Renault and Michelin admit to mistakes
2/10/2006
Renault and Michelin have both admitted to making errors during Sunday's Chinese Grand Prix, which cost Fernando Alonso the lead in the Drivers' Championship standings.
Although he started from pole position and dominated in the wetter first stint of the race, Alonso had to settle for second place behind Championship rival Michael Schumacher after first a Michelin and then a Renault error cost the Spaniard dearly.
With his front tyres wearing badly after the first stint of the race, Alonso pitted for new rubber and between his team and their tyre supplier a decision was made to put him on new intermediates. However, that proved to be the wrong call.
"The decision to switch Fernando Alonso to new intermediate tyres at his first stop was taken jointly by Renault and Michelin and obviously that cost him time while he waited for them to scrub in. With the benefit of hindsight that was a mistake, but in the heat of a race, split-second decisions have to be taken," said Nick Shorrock, Michelin's F1 director.
However, Michelin weren't the only ones to blame for that decision, as Pat Symonds, Renault's Executive Director of Engineering, admits the team also had a part to play in it.
"We are making no excuses today. This is a race we should have won, because the Renault and its Michelin tyres were dominant in all conditions," Symonds said.
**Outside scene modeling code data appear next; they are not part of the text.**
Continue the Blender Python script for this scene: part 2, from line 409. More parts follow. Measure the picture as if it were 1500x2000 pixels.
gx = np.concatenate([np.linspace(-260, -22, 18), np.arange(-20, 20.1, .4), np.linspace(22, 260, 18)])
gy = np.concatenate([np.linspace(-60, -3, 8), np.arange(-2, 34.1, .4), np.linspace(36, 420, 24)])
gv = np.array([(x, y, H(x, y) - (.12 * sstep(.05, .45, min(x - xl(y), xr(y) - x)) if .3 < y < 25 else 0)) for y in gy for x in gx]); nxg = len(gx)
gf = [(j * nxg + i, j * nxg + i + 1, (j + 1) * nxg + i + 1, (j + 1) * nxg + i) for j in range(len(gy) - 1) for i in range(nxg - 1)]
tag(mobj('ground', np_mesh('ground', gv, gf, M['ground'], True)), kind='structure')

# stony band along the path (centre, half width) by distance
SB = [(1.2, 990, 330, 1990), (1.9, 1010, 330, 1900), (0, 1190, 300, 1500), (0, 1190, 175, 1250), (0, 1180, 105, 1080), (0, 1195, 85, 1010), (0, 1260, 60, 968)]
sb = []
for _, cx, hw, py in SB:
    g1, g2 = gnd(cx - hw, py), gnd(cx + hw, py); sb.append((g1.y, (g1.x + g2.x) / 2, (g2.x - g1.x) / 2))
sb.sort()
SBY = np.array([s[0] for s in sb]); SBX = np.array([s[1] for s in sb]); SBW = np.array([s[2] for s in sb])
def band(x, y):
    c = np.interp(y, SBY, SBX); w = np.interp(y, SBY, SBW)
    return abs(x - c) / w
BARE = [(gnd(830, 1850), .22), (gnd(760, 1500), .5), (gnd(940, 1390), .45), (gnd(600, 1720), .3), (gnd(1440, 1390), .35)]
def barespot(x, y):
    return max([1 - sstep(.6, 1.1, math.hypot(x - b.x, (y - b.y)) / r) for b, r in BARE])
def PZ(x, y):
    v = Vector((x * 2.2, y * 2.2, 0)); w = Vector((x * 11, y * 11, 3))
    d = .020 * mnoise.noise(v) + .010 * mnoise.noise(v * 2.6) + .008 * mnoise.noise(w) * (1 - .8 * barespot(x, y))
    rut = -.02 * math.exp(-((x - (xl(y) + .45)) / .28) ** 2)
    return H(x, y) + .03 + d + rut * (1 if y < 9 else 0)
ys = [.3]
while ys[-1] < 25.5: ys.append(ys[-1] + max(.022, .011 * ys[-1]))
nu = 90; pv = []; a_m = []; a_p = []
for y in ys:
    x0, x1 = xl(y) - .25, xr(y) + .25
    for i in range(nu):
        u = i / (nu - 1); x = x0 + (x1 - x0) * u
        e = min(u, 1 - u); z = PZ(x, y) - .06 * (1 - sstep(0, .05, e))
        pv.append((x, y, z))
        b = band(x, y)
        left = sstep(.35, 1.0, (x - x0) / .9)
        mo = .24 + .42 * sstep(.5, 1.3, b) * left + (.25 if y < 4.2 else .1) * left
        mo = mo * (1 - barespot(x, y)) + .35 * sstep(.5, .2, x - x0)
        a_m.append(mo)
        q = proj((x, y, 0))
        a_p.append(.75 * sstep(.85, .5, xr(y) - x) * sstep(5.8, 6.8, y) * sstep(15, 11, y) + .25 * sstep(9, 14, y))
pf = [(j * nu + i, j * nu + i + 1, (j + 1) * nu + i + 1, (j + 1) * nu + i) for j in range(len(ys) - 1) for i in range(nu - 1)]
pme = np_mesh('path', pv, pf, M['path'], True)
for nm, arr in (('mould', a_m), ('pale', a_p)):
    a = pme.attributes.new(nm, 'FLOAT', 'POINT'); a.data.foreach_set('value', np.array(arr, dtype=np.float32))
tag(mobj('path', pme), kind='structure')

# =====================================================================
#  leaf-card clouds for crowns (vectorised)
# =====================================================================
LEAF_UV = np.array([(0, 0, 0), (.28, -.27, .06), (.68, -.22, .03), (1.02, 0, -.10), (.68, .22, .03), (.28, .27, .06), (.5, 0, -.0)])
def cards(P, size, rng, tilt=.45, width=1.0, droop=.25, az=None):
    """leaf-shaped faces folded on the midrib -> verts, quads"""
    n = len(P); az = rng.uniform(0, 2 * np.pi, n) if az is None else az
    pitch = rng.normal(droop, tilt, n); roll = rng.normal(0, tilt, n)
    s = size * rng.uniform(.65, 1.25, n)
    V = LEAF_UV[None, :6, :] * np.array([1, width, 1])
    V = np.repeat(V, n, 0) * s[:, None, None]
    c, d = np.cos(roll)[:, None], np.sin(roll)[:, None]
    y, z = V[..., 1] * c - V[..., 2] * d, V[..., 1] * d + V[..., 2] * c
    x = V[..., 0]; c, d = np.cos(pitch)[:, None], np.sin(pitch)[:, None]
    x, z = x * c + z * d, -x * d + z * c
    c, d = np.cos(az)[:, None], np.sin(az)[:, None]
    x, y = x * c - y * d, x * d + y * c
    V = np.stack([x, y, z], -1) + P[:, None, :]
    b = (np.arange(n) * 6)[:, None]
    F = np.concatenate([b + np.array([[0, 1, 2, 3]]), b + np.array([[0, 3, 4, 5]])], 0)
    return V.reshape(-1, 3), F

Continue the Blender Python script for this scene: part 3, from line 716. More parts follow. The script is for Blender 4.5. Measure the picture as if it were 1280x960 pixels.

"The fact we did not do so is intensely frustrating for the entire team. Fernando drove brilliantly from the start, and as we approached the first stop, told us on the radio that his front tyres were very badly worn.
"In consultation with Fernando and Michelin, we decided to change them - and leave the rears on. It soon became clear that the track was drying quickly, and that the decision had been the wrong one."
The disaster, though, was further compounded because as a result of the wrong tyre choice Renault "took the risk of stopping very early to switch Fernando to dry tyres - in the hope he would be able to gain time on the leaders," said Symonds. "A delay in that pit-stop cost us more time: we know that the nut fell out of the wheel gun, but not yet why."
However, according to Alonso, it didn't really matter than his second pit stop was bungled because the mistake made in the earlier pit stop had already cost him any chance of winning the race. "Looking back the best option was to leave the tyres," Alonso said. "But when you come into the pits and the front left is nearly slick, you change the tyre.
"We changed the fronts and that proved a bad thing to do. I thought we would have enough in hand, maybe slow for four or five laps. It took eight or nine to work the front tyres in. My race finished there."